Whether Tesla itself is the future or not, I don't know. I doubt Musk really wanted to be in the business of building cars. I think he did it to change the way everyone else builds cars. Not by decree of some minor increment in emissions standards, but by showing that an electric car would be cheaper, cleaner, faster, and sexier. He did it at a time when Prius was the laughing stock of the evening news, with stories of Prius tipping, and jokes about its drivers. Does Kia really have a higher safety rating than Tesla?

I agree with other comments that things like his fight with the diver was unhelpful. I don't know what was really behind the threat to take things private. Hopefully he learned something and will focus again on what he does best.

Sometimes, established industry needs someone from outside to threaten do do something even if it isn't the most profitable thing to do. I remember when iphones were charging for ringtones and wallpaper. Google's decision to make an open source OS, and threat to build a phone for it if no one else would, changed the whole game.

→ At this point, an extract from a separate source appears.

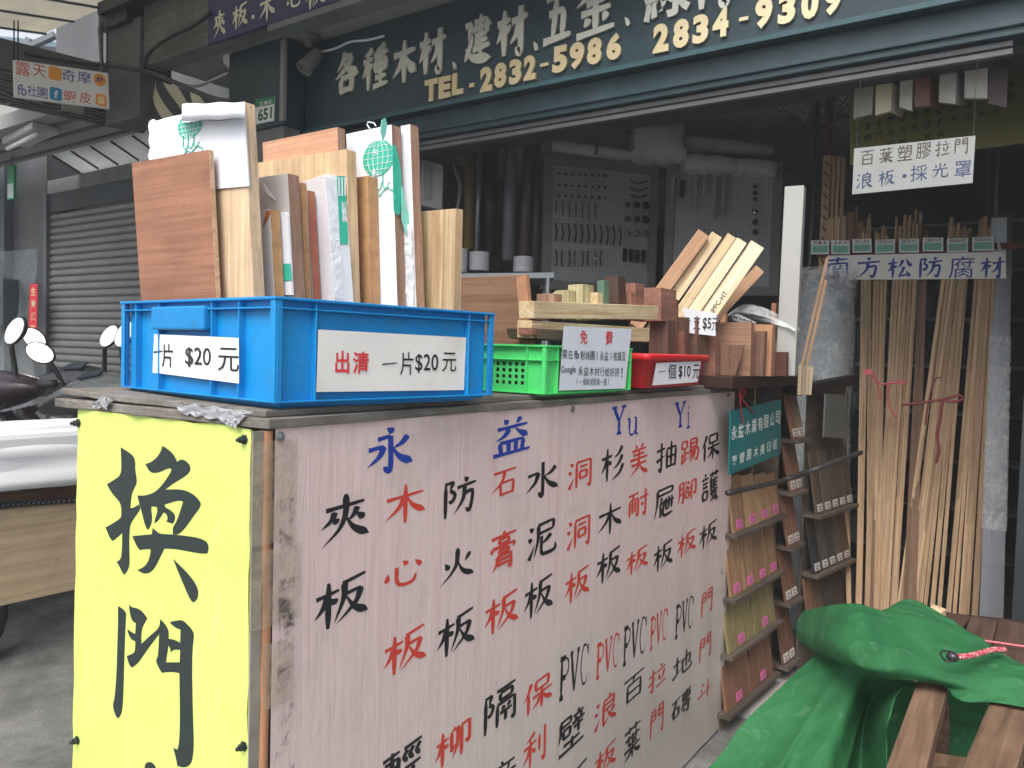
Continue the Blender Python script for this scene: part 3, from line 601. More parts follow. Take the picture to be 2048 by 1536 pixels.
# fluorescent lamp (unlit) on the arcade ceiling
q0, q1 = atZ(30, 292, ZN-.05), atZ(92, 262, ZN-.05); dd = (q1-q0).normalized(); nn = Vector((-dd.y, dd.x, 0))
lf = thing('ceiling_lamp', 'unlit white fluorescent batten on the arcade ceiling', 'lamp', (q0+q1)/2)
m = MB(); m.prism([q0-nn*.09, q1-nn*.09, q1+nn*.09, q0+nn*.09], (0, 0, .048)); m.build('batten', paint('lamp_white', (.5, .51, .5), .4), lf, bevel=.01)
m = MB(); m.tube([q0-nn*.05-Vector((0, 0, .03)), q1-nn*.05-Vector((0, 0, .03))], .016, 10); m.build('tube', paper, lf, smooth=True)
q = atY(24, 365, ys-.4); m = MB(); m.box(q.x-.06, q.x+.06, q.y-.01, q.y+.01, q.z-.14, q.z+.14)
gp = tag(m.build('street_number_sign', paint('sign_green', (0, 0, 0))), 'small green sign hanging in the dim arcade', 'sign')
m = MB(); m.box(q.x-.055, q.x+.055, q.y-.013, q.y-.0105, q.z-.13, q.z-.01); m.build('white_panel', paint('pale_green', (.4, .5, .46), .5), gp)
m = MB(); m.tube([q+Vector((0, 0, .14)), Vector((q.x, q.y, ZN))], .006, 6); m.build('hanger', dark_metal, gp)
# skylight of pale panels in the arcade ceiling near the shutter
sk = thing('skylight_panel', 'pale ribbed skylight panel above the grey shutter', 'skylight', atY(240, 330, ys-.5))
A = [atY(150, 395, ys-.06), atY(395, 300, ys-.06)]; zz = [A[0].z, A[1].z]
pz0 = zs1+.02; y0 = 2.95
m = MB(); m.hexa([(A[0].x, 3.21, ZN), (-4.6, 3.21, ZN), (-4.6, ys, zs1+.13), (A[0].x, ys, zs1+.13)], [(A[0].x, 3.21, ZN+.01), (-4.6, 3.21, ZN+.01), (-4.6, ys, zs1+.14), (A[0].x, ys, zs1+.14)]); m.build('panel', translucent('sky_panel', (.86, .88, .86)), sk)
m = MB()
for k in range(9): x = A[0].x+k*(-4.6-A[0].x)/8; m.hexa([(x-.008, 3.21, ZN-.012), (x+.008, 3.21, ZN-.02), (x+.008, ys-.02, zs1+.125), (x-.008, ys-.02, zs1+.125)], [(x-.008, 3.21, ZN-.002), (x+.008, 3.21, ZN-.002), (x+.008, ys-.02, zs1+.138), (x-.008, ys-.02, zs1+.138)])
m.build('rib', dark_metal, sk)
# neighbour's striped awning cloth
YB = 2.95
def stripes():
    m, t, b = _new('striped_cloth'); v = coords(t); mp = N(t, 'ShaderNodeMapping'); mp.inputs['Rotation'].default_value = (0, math.radians(24), 0); t.links.new(v, mp.inputs[0])
    wv = N(t, 'ShaderNodeTexWave', wave_type='BANDS', bands_direction='X'); wv.inputs['Scale'].default_value = 2.6; wv.inputs['Distortion'].default_value = 1.1; wv.inputs['Detail'].default_value = 0; wv.inputs['Detail Scale'].default_value = .9
    t.links.new(mp.outputs[0], wv.inputs['Vector']); c = ramp(t, wv.outputs[1], [(.46, (.05, .055, .06)), (.56, (.6, .55, .4))]); t.links.new(c, b.inputs['Base Color']); b.inputs['Roughness'].default_value = .6; return m
m = MB(); pl = Plane((0, YB, 0), (1, 0, 0)); R = []
tl, tr_, bl, br_ = pl.pt(282, 150), pl.pt(450, 205), pl.pt(283, 252), pl.pt(450, 262)
for i in range(13):
    R.append([tl.lerp(tr_, j/20).lerp(bl.lerp(br_, j/20), i/12)+Vector((0, .06*math.sin(j*.75+i*.12), 0)) for j in range(21)])
m.grid(R); tag(m.build('striped_awning', stripes(), smooth=True), 'cream and black striped cloth hanging beside the pillar casing', 'awning cloth')
# steel column and conduit at the end of the tile wall
xc0, xc1 = atY(214, 100, YC).x, atY(262, 100, YC).x
co = thing('steel_column', 'dark steel column with a box head carrying the awning', 'column', ((xc0+xc1)/2, YC, 0)); ztop = atY(240, 52, YC).z
m = MB(); m.box(xc0+.02, xw-.025, YC-.02, YC+.2, atY(240, 246, YC).z, ztop); m.build('post', paint('column_grey', (.1, .105, .11), .55, .2, 5, dirt=(.2, .19, .17)), co, bevel=.006)
m = MB(); m.box(xc0, xc1+.05, YC-.06, YC+.2, ztop-.02, ztop+.16); m.build('head', dark_metal, co, bevel=.006)
m = MB(); m.tube([(xc0+.06, YC-.05, atY(225, 200, YC).z), (xc0+.05, YC-.05, ztop-.4), (xc0+.02, YC-.06, ztop)],   .013, 8); m.build('conduit', grey_paint, co, smooth=True)
def cable(name, pts, r, label, mat=None):
    P = _curve3([Vector(p) for p in pts], 40); m = MB(); m.tube(P, r, 6); return tag(m.build(name, mat or black_plastic, smooth=True), label, 'cable')
def _curve3(pts, n):
    P = [pts[0]*2-pts[1]]+pts+[pts[-1]*2-pts[-2]]; out = []; m = len(pts)-1
    for k in range(n):
        u = m*k/(n-1); i = min(m-1, int(u)); f = u-i; a, b, c, d = P[i:i+4]
        out.append(.5*((2*b)+(c-a)*f+(2*a-5*b+4*c-d)*f*f+(3*b-a-3*c+d)*f**3))
    return out
cable('black_cable', [atY(420, 25, YC-.04), atY(390, 50, YC-.04), atY(330, 80, YC-.04), atY(296, 110, YC-.04), atY(288, 140, YC-.06)], .012, 'black cable curving down the grey tile wall')
cable('black_cable', [atD(-30, 92, 5.2), atD(60, 108, 5.2), atD(140, 122, 5.2), atD(225, 132, 5.1), atD(300, 145, 4.9), atD(350, 165, 4.6), atD(420, 195, 4.3), atD(470, 205, 4.1)], .014, 'black cable sagging across above the marketplace sign')
cable('grey_cable', [atD(352, 168, 4.7), atD(395, 172, 4.5), atD(425, 160, 4.3), atD(455, 147, 4.15)], .008, 'thin grey cable drooping to the pillar casing', steel)
cable('white_cable', [atY(632, 105, YF-.115), atY(668, 98, YF-.115), atY(700, 84, YF-.115), atY(735, 80, YF-.115), atY(768, 72, YF-.115)], .007, 'thin white cable along the top of the teal shop sign', paper)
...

I'd rather invest time or money in Musk, despite the risk, just because he built the car, landed the rocket, and I want him to be able to do it again. I can respect an investor who just wants a safe return, but they should invest elsewhere and good riddance. He doesn't need that kind of investor always threatening to pull their money if he doesn't play it safer. Maybe instead of going public, he should start the world's largest Kickstarter.

but manufacturing entirely new type of car? somebody gotta take the hit of being the first (most of the time, failing) one to try to do it on this scale. It's the only way forward. I think old and steady auto manufacturers are too stagnant to ever try their hand at such a risky but needed move.
Is it really so? They are not the only one, nor were they the first either, really. Yes, in some areas they were first on the market.

Many of the major ("old, boring") car manufacturers are growing on the EV segment and will overtake Tesla soon if not already there. For example, BMW i3 has sold around 100k units now, about a third of Teslas. Overall the market is dominated by the Chinese manufacturers.

Tesla got where they are because of the media skills and connections of Mr. Musk and the media amplification that follows. With Mr. Musk gone I see rather dire times for Tesla as a company, regardless of whether the company is sold to someone or not.

Full disclosure: have never driven a Tesla but have seen it zoom to a tiny dot in the horizon in a really short time when the traffic lights turned green.

> For example, BMW i3 has sold around 100k units now, about a third of Teslas

Reminds me of the "No wireless. Less space than a nomad. Lame." wrap-up the Slashdot editors gave[1] to iPod upon release.[2]

Any Tesla model is an exciting car, due to performance and handling, the sheen of EV greenness, and the otherness of experience[3], while still being a no-compromise daily driver. Even the range anxiety on longer trips is a strong emotion, count it as a long-term advantage, and yet another spark for endless discussions mentioning the brand. Contrast that with the i3 being mid-to-lower-end model among BMW offerings, and excites close to nobody.

There's no trick in bringing a boring, incremental car to the market; any large company can do it. Nor is it a springboard from rags to riches; it can only work in a slow-moving, low-innovation market, which new car market used to be for decades, but apparently got hot again.

The trick is to bring something that has appearance of new&fresh, that will set an industry-wide trend, will appear to push the envelope, and will make customers into excited fanboys queueing up for the goods, or preordering a year in advance. This is much harder for an established player, due to Innovator's Dilemma, and the inertia of any large organization.

BMW i3 is "yeah, I save a bunch of $$$ on gas, and I can usually fit the groceries in the trunk"; Tesla is, "I GOT 10k LIKES ON MY LUDICROUS MODE VIDEO ON YOUTUBE AND MY SIGNIFICANT OTHER WAS SCREAMING ALL THE WAY ALSO SUNROOF <3 AND I CAN LET GO OF THE WHEEL". Emotions.

Tesla is like the (early) fast and exciting X.com/PayPal among boring old banks with their wire transfers, rather than like umpteenth "also-ran" online payment processor we get every few months.

> Many of the major car manufacturers (...) will overtake Tesla soon if not already there

The IBM overtook Apple for several decades, in no small part thanks to the duopoly with Microsoft and their EEE tactics. And yet here we are, Apple > IBM. However IBM PC was effectively an open platform, while the modern passenger car is at best half-way such. In this race of Tesla against the proverbial Detroit, I bet on Tesla; and I put Elon's antics in the assets column rather than liabilities, with a "any PR is good PR" note.

[1] https://slashdot.org/story/01/10/23/1816257/apple-releases-i...

[2] and then there's the response Dropbox got early on on HN

[3] granted it's not for everybody. Just like Mercedes and BMW fans deride each others' ergonomic&stylistic choices.